AKP’nin ve özellikle lideri Erdoğan’ın arkasındaki büyük kitlesel destek inkár edilemez.

Bu durum, AKP’nin sandıkta CHP, DYP, MHP ve diğer partilerin çoğunun bir araya geldiği, sayısal gücü yabana atılmayacak bir ittifakı karşısında bulacağı gerçeğini değiştirmiyor.

Erdoğan’ın, sandıktan yenik çıkması olasılığı göz ardı edemez.

Buradaki riski tarttığında, mevcut güç dengesini zorlamamak Erdoğan açısından daha emniyetli gözükebilir. Ya da Erdoğan her şeyi göze alarak bu yüksek riskli denemeye girişebilir.

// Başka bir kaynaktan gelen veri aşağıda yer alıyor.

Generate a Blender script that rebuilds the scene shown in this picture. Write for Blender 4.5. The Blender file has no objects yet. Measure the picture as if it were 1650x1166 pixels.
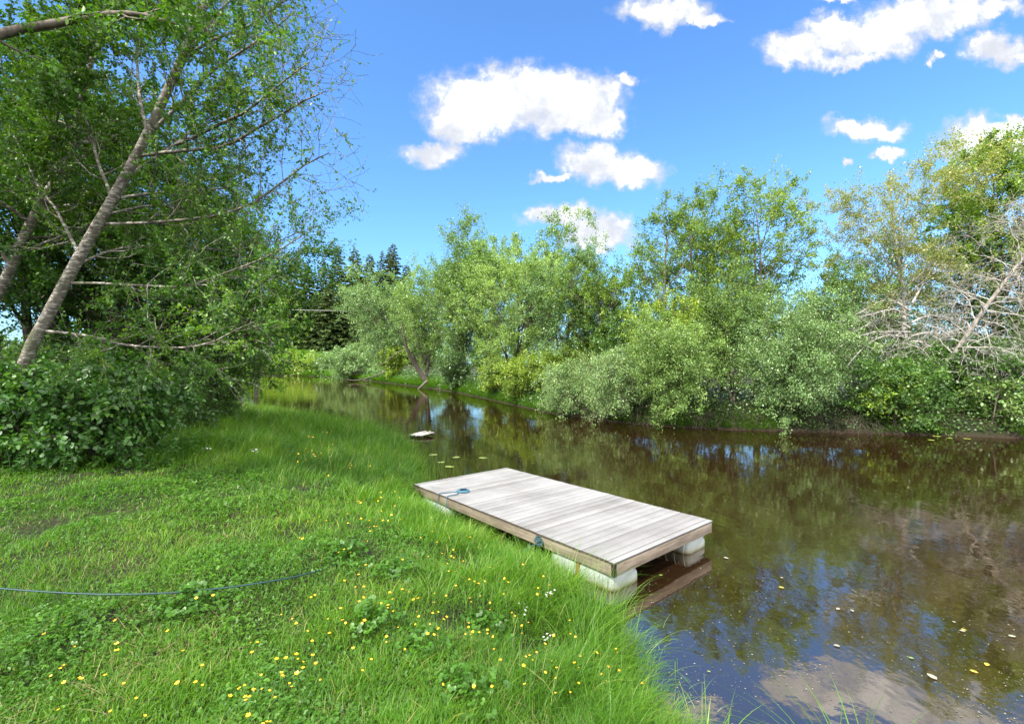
import bpy, math, time
import numpy as np
from math import radians as RAD
T0 = time.time()
S = bpy.context.scene
C = S.collection
PI = math.pi
CAMZ = 2.8
F, CX, HY = 744.0, 825.0, 590.0

def W(px, py, d):
    """A point seen at a place of the photograph, d metres in front of the camera."""
    return np.array([(px - CX) / F * d, d, CAMZ + (HY - py) / F * d])

# ------------------------------------------------------------------ mesh helpers
def mk(name, V, faces, mats, tint=None, smooth=False, parent=None, loc=None, mat_idx=None):
    V = np.asarray(V, dtype=np.float32).reshape(-1, 3)
    me = bpy.data.meshes.new(name)
    me.vertices.add(len(V)); me.vertices.foreach_set('co', V.ravel())
    loops, starts, k = [], [], 0
    for f in faces:
        f = np.asarray(f, dtype=np.int32)
        if len(f) == 0: continue
        n = f.shape[1]
        loops.append(f.ravel()); starts.append(k + np.arange(len(f), dtype=np.int32) * n); k += f.size
    loops = np.concatenate(loops); starts = np.concatenate(starts)
    me.loops.add(len(loops)); me.loops.foreach_set('vertex_index', loops)
    me.polygons.add(len(starts)); me.polygons.foreach_set('loop_start', starts)
    if smooth: me.polygons.foreach_set('use_smooth', np.ones(len(starts), dtype=bool))
    if not isinstance(mats, (list, tuple)): mats = [mats]
    for m in mats: me.materials.append(m)
    if mat_idx is not None: me.polygons.foreach_set('material_index', np.asarray(mat_idx, dtype=np.int32))
    if tint is not None:
        a = me.attributes.new('tint', 'FLOAT', 'POINT')
        a.data.foreach_set('value', np.asarray(tint, dtype=np.float32))
    me.update(calc_edges=True)
    o = bpy.data.objects.new(name, me); C.objects.link(o)
    if parent is not None: o.parent = parent
    if loc is not None: o.location = [float(c) for c in loc]
    return o

def tag(o, label=None, cat=None, group=None, kind=None):
    if label: o['label'] = label
    if cat: o['category'] = cat
    if group: o['group'] = group
    if kind: o['kind'] = kind
    return o

def empty(name, loc, label, cat, group=None, rot=(0, 0, 0)):
    o = bpy.data.objects.new(name, None); C.objects.link(o)
    o.empty_display_size = .2
    o.location = [float(c) for c in loc]; o.rotation_euler = rot
    return tag(o, label, cat, group)

def copy_tree(o, loc, rz, sc=1.0, label=None, group=None):
    r = o.copy(); C.objects.link(r)
    r.location = [float(c) for c in loc]; r.rotation_euler = (0, 0, rz); r.scale = (sc,) * 3 if np.isscalar(sc) else sc
    if label: r['label'] = label
    if group: r['group'] = group
    for ch in list(o.children):
        c = ch.copy(); C.objects.link(c); c.parent = r
    return r

def unit(v): return v / np.maximum(np.linalg.norm(v, axis=-1, keepdims=True), 1e-9)

def tubes(P, R, s=5):
    """P (N,k,3), R (N,k): N tapered tubes; returns verts, quads."""
    N, k, _ = P.shape
    T = np.empty_like(P)
    T[:, 1:-1] = P[:, 2:] - P[:, :-2]; T[:, 0] = P[:, 1] - P[:, 0]; T[:, -1] = P[:, -1] - P[:, -2]
    T = unit(T)
    m = np.abs(unit(P[:, -1] - P[:, 0]))
    ref = np.where((m[:, 2:3] > .75), np.array([[1., 0.13, 0]]), np.array([[0.1, 0, 1.]]))
    ref = np.repeat(ref[:, None, :], k, 1)
    a = unit(np.cross(T, ref)); b = np.cross(T, a)
    th = np.arange(s) * 2 * PI / s
    V = P[:, :, None, :] + R[:, :, None, None] * (np.cos(th)[None, None, :, None] * a[:, :, None, :] + np.sin(th)[None, None, :, None] * b[:, :, None, :])
    i = np.arange(N)[:, None, None] * k * s; j = np.arange(k - 1)[None, :, None] * s; q = np.arange(s)[None, None, :]
    q2 = (q + 1) % s
    A = i + j
    Q = np.stack([A + q, A + q2, A + s + q2, A + s + q], -1).reshape(-1, 4)
    return V.reshape(-1, 3), Q

class Acc:
    def __init__(s): s.V, s.Q, s.T, s.I, s.n = [], [], [], [], 0
    def add(s, V, Q, tint=0.5, mi=0):
        V = np.asarray(V, float).reshape(-1, 3); Q = np.asarray(Q)
        s.V.append(V); s.Q.append(Q + s.n); s.n += len(V); s.I.append(np.full(len(Q), mi))
        s.T.append(np.full(len(V), tint) if np.isscalar(tint) else np.asarray(tint))
    def tube(s, pts, r, sides=6, tint=.5, mi=0):
        P = np.asarray(pts, float)[None]; R = (np.full(P.shape[1], r) if np.isscalar(r) else np.asarray(r, float))[None]
        V, Q = tubes(P, R, sides); s.add(V, Q, tint, mi)
    def box(s, x0, x1, y0, y1, z0, z1, tint=.5, mi=0, bev=0):
        V = np.array([[x, y, z] for z in (z0, z1) for y in (y0, y1) for x in (x0, x1)], float)
        Q = np.array([[0, 2, 3, 1], [4, 5, 7, 6], [0, 1, 5, 4], [2, 6, 7, 3], [0, 4, 6, 2], [1, 3, 7, 5]])
        s.add(V, Q, tint, mi)
    def build(s, name, mats, parent=None, smooth=False, loc=None):
        fs, ii = {}, {}
        for q, mi in zip(s.Q, s.I):
            fs.setdefault(q.shape[1], []).append(q); ii.setdefault(q.shape[1], []).append(mi)
        ks = list(fs)
        return mk(name, np.concatenate(s.V), [np.concatenate(fs[k]) for k in ks], mats, np.concatenate(s.T), smooth, parent, loc, np.concatenate([np.concatenate(ii[k]) for k in ks]))

OVAL = (np.array([[0, 0, 0], [-.30, .28, .07], [-.27, .66, .06], [0, 1, -.08], [.27, .66, .06], [.30, .28, .07]]), np.array([[0, 3, 2, 1], [0, 5, 4, 3]]))
RHOMB = (np.array([[0, 0, 0], [.36, .45, .06], [0, 1, 0], [-.36, .45, .06]]), np.array([[0, 1, 2, 3]]))
NARROW = (np.array([[0, 0, 0], [.17, .45, .05], [0, 1, -.06], [-.17, .45, .05]]), np.array([[0, 1, 2, 3]]))
def _tri():
    V, Q = [], []
    for k, a in enumerate((-1.0, 0, 1.0)):
        c, s_ = math.cos(a), math.sin(a)
        w = OVAL[0] * np.array([1.25, .62, 1]) + np.array([0, .12, 0])
        v = np.stack([w[:, 0] * c + w[:, 1] * s_, -w[:, 0] * s_ + w[:, 1] * c, w[:, 2]], 1)
        V.append(v); Q.append(OVAL[1] + 6 * k)
    return np.concatenate(V), np.concatenate(Q)
TRIFOL = _tri()

def leaves(P, D, Nn, size, tpl):
    D = unit(D); Sd = unit(np.cross(D, Nn)); U = np.cross(Sd, D)
    tv, tq = tpl; m = len(tv)
    V = P[:, None, :] + size[:, None, None] * (tv[None, :, 1:2] * D[:, None] + tv[None, :, 0:1] * Sd[:, None] + tv[None, :, 2:3] * U[:, None])
    Q = (np.arange(len(P))[:, None, None] * m + tq[None]).reshape(-1, tq.shape[1])
    return V.reshape(-1, 3), Q, m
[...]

Bu arada, Erdoğan’ın işgal edilmiş orman arazilerine af getiren anayasa değişikliğini 368 oyla geçirdiği halde referandum riski nedeniyle rafa kaldırdığını unutmayalım.

YA ÇANKAYA HESAPLARI

Bütün olasılıkları hesaplarken, kuşkusuz 2007 yılındaki Cumhurbaşkanlığı seçimini de denklemin içine katmak gerekiyor.

Erdoğan’ın kapsamlı bir anayasa değişikliği konusunda atacağı adım, muhtemelen kendisinin Çankaya Köşkü’ne çıkıp çıkmama konusundaki kararından da etkilenecektir.

Çankaya Köşkü’ne çıkmaya niyetlenen Erdoğan, ipleri elinde tutmaya yatkın kişiliğiyle Çankaya’nın yetkilerini az bulup daha geniş yetkilere sahip olmak isteyebilir.

Başbakan olarak yola devam etmesi halinde ise Cumhurbaşkanı’nın mevcut yetkilerini fazla bulup, sınırlama yoluna gidebilir.

Görüleceği gibi, Erdoğan’ın kapsamlı anayasa değişiklikleri konusunda nasıl bir yol izleyeceği, hem referandum riski, hem de kendisinin Cumhurbaşkanlığı seçimindeki kararıyla yakından ilişkilidir.